A permissive attitude toward drinking doesn’t work in a high-risk, high-combat prone region like Iraq, according to Dr. Leonard Wong, a professor of military strategy at the Strategic Studies Institute in Pennsylvania.
“They don’t commute to war,” Wong said. “It’s not like you can punch the clock and say that’s it, I’m off duty.” So that means they had to be ready around the clock.
Kokesh agrees that was always a risk.
During his last months, he and his unit were moved to the Civil Military Operation Center, which worked mainly with Iraqi contractors. He was in charge of manning a checkpoint, and the risk of combat was much lower than during the siege of Fallujah. He drank more often on those nights, because his days were more predictable. But in the back of his head, there was always that lingering “what if” something goes wrong scenario.
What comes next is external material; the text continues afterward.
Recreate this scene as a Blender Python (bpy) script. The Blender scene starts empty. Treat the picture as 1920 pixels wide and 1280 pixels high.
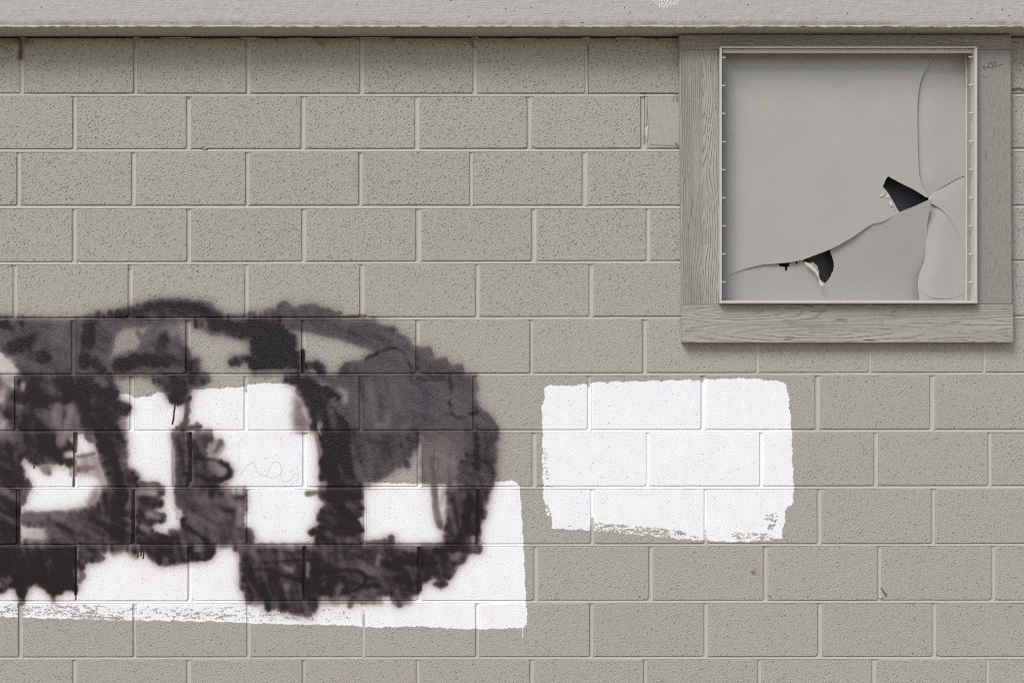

“It was always a possibility,” he said, “but I came out of Iraq with Post Traumatic Stress Disorder, and I imagine it would’ve been a lot worse if I didn’t take a couple of those evenings to get drunk.”
If worse came to worse, and something unexpected happened after drinking, Kokesh said he would’ve confessed to being incapacitated rather than put anyone at harm, regardless of the punishment he would have faced.
“Maybe I would get in trouble,” he said, “but it would depend on what exactly was going on with his (commanding officer's) mood at the time, but that was part of the risk and that was part of the fun of it.”
But it never happened. Now it’s been almost four years since he’s left Iraqi soil and can drink alcohol without any major concerns. But Kokesh said that he still has some buddies in the Middle East and he was planning on sending them a care package. He smiled, but wouldn’t say what was in it.